Production A.D., ZTL_Pro, Festival Inequilibrio/Armunia
Avec la collaboration de Fondazione Romaeuropa et Teatro di Roma résidences de création Festival Inequilibrio/Armunia, Ruota Libera/Centrale Preneste Teatro, Dom Kultury Podgórze avec le patronage du Istituto Polacco di Roma avec le soutien de Nottetempo, Kataklisma/Nuovo Critico, Istituto Italiano di Cultura a Cracovia, Dom Kultury Podgórze
En collaboration avec le Festival TransAmériques (FTA).
Théâtre Périscope
2, rue Crémazie Est
Billetterie : Carrefour - 418-529-1996 - 1 888 529-1996
Adresse : 369, rue de la Couronne, 4e étage, billetterie en ligne
lire aussi la critique d'Olivier Dumas, publiée lors du FTA 2016
Seconde soirée au Périscope, avec les Italiens Daria Deflorian et Antonio Tagliarini qui présentaient cette fois-ci aux festivaliers leur spectacle Reality. La pièce, inspirée d’un reportage de 2011, se penche sur Janina Turek, une Polonaise de près de 80 ans décédée dans la rue suite à un infarctus. Elle aurait laissé derrière elle 748 carnets dans lesquels elle notait tout, par catégorie : ce qu’elle mangeait, les personnes qu’elle rencontrait dans la rue, les appels reçus, les rendez-vous. Tout est numéroté, comptabilisé : 5817 cadeaux offerts, 70 042 émissions de télé regardées, 110 pièces de théâtre. Durant 50 ans, d’une écriture fine, sans rature, elle notera sa vie le plus objectivement possible, en n’omettant aucun fait. Véritable archiviste du quotidien – on pense alors à Vivian Meier, la photographe anonyme aux 100 000 négatifs découverts après sa mort – , la dame laissera pourtant un vide béant entre les mots de ses carnets d’où n’émane aucune émotion.

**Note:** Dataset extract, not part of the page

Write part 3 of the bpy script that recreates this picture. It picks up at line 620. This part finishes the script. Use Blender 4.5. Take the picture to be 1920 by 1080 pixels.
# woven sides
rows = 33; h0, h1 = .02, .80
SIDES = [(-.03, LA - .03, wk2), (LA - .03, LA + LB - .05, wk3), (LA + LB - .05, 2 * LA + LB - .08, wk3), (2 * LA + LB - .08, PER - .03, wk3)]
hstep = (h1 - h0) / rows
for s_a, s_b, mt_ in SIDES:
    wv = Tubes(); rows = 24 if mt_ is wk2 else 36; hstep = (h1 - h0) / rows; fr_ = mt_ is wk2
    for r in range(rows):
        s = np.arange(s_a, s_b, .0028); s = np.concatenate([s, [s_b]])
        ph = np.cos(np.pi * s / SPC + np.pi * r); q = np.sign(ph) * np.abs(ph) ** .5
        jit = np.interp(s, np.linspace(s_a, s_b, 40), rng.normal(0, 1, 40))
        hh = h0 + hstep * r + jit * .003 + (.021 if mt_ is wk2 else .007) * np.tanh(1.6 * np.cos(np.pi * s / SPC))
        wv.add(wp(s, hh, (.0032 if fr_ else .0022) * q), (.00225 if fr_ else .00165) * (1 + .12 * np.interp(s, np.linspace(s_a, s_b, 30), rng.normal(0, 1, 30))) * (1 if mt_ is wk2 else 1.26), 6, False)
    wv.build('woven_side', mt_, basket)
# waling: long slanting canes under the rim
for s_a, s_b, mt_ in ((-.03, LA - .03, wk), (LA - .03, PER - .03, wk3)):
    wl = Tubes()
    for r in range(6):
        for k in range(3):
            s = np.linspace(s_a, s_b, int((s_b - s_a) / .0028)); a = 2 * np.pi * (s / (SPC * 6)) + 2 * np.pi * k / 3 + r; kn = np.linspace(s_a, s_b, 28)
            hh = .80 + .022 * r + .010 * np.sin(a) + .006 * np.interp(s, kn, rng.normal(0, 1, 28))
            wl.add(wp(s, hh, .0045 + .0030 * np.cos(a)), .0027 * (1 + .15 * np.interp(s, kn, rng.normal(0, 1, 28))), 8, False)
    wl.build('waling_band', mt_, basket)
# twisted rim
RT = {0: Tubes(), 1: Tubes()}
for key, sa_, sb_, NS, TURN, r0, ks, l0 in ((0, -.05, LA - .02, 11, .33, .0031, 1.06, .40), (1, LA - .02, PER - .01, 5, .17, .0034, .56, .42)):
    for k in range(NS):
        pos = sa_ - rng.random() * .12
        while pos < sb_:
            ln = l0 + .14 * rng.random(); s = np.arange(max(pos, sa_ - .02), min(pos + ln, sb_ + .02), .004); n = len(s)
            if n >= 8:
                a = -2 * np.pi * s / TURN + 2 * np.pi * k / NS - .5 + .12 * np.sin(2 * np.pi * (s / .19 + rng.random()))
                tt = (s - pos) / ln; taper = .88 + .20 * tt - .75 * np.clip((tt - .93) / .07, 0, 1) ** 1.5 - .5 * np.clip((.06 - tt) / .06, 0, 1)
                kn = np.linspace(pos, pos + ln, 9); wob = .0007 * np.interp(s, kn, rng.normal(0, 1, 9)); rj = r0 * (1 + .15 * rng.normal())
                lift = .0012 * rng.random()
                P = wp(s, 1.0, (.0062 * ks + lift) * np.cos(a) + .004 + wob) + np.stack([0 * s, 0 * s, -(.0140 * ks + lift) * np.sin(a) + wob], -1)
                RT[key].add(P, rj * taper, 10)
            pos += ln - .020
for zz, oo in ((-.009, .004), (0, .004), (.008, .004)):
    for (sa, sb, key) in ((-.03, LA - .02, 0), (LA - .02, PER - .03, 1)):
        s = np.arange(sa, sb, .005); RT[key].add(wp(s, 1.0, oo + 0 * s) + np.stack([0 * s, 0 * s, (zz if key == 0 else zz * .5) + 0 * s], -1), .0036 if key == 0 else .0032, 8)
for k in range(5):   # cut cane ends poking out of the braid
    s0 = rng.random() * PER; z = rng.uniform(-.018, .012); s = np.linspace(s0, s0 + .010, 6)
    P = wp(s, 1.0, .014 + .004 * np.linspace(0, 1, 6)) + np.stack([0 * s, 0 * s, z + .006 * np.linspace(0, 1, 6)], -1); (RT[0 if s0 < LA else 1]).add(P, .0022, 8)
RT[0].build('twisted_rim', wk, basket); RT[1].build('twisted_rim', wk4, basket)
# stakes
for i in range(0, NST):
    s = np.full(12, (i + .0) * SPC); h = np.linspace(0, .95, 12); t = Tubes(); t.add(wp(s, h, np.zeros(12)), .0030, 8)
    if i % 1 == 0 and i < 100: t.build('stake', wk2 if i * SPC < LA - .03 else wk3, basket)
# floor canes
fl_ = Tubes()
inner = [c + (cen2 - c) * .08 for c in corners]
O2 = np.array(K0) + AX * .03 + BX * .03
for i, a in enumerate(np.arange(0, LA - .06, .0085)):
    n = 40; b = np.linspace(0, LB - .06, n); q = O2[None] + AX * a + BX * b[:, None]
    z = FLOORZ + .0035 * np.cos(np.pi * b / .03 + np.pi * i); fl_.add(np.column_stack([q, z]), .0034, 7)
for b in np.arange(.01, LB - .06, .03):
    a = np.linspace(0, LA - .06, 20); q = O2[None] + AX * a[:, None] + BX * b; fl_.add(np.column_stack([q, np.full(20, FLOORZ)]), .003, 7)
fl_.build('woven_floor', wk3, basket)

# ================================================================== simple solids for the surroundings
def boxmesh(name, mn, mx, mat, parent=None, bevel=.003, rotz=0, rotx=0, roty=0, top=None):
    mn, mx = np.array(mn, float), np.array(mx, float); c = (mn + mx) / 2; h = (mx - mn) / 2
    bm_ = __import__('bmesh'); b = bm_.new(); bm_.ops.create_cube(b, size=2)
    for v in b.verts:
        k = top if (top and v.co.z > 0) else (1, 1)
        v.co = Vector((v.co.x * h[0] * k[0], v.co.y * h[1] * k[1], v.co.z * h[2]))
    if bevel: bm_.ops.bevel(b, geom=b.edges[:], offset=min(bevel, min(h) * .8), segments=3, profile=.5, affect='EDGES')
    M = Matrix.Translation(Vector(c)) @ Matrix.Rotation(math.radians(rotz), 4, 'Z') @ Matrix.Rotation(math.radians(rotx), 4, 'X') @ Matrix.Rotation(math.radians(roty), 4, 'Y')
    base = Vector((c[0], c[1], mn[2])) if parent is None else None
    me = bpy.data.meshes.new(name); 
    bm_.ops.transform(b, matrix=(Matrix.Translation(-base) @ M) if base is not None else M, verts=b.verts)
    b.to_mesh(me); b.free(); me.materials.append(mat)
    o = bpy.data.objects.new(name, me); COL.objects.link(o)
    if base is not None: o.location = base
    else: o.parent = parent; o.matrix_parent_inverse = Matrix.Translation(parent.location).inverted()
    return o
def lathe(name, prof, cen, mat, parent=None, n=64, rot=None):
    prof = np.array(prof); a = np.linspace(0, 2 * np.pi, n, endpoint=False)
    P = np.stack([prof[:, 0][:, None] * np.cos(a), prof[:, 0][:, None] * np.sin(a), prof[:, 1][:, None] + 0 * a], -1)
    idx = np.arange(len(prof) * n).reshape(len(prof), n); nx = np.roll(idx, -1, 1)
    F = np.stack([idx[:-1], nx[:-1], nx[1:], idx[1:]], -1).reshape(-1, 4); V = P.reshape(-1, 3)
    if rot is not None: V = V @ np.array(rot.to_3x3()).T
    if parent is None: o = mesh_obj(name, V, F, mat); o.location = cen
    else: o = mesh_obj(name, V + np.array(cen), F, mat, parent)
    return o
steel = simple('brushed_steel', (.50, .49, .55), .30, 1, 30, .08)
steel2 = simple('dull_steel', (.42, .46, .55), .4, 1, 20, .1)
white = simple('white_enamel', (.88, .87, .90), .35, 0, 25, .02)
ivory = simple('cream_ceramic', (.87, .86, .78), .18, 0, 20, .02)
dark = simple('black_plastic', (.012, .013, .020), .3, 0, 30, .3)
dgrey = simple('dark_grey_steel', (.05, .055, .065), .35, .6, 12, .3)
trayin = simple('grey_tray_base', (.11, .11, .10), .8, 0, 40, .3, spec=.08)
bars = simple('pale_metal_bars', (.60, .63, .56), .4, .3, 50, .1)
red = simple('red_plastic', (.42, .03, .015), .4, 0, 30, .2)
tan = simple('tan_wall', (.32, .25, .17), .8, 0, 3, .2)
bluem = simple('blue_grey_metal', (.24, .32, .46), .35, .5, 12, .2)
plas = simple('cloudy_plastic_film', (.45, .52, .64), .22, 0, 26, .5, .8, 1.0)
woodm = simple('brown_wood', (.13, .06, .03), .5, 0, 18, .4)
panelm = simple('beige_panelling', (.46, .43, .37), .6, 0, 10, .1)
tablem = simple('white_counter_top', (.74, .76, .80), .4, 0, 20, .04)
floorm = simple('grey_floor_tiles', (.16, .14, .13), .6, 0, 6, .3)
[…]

À l’instar de leur autre pièce, Ce ne andiamo…, Deflorian et Tagliarini débute la représentation dans une aire de jeu totalement épurée, en réfléchissant sur la manière dont on joue la mort sur scène. Les deux acteurs tentent quelques postures, proposent une chute, imaginent des accessoires qu’elle aurait pu avoir dans les mains au moment de son décès subit. La succession de saynètes entraîne une réflexion naturelle et fort à propos sur le théâtre, la création d’un personnage et la représentation de la réalité sur les planches. À force d’interpréter sa mort, on la réinvente, on l’amplifie, on s’éloigne de la réalité pour en créer une seconde. Puis, on retourne à la première, en se basant sur les faits des cahiers, essayant de comprendre pourquoi, en 1957, elle n’a pris qu’un café noir pour déjeuner. Que s’est-il passé sur le paillasson de la maison en 1943 ? Est-ce qu’on peut confiner la réalité uniquement dans des faits? Les deux acolytes créent alors de toute pièce des moments de digression, de colère, de joies. Mais ces bouts de vie resteront des fantasmes, qui retiennent les deux créateurs, sentant qu’ils ne rendent pas justice à la Polonaise.
Deflorian et Tagliarini s’interrogent ainsi sur leur art, sur la vie, sur notre perception de la réalité. Tout aussi investis que détachés, d’une justesse toujours impeccable et avec beaucoup d’humour, ils jettent un regard immensément humain sur cette fascinante et étonnante femme qui devait impérativement se défaire de son existence, en la couchant sur papier, pour mieux la saisir ou la contrôler. Et la finale, qui laisse soudainement Cracovie pour Bali, expliquant le concept de certains spectacles chorégraphiés, mais joués derrière d’immenses toiles, déstabilise complètement. Pourtant, cette dernière scène n’est pas là par hasard : elle rappelle que le théâtre et la réalité sont des concepts bien distincts, mais qui seront toujours réunis par la force de l’imagination.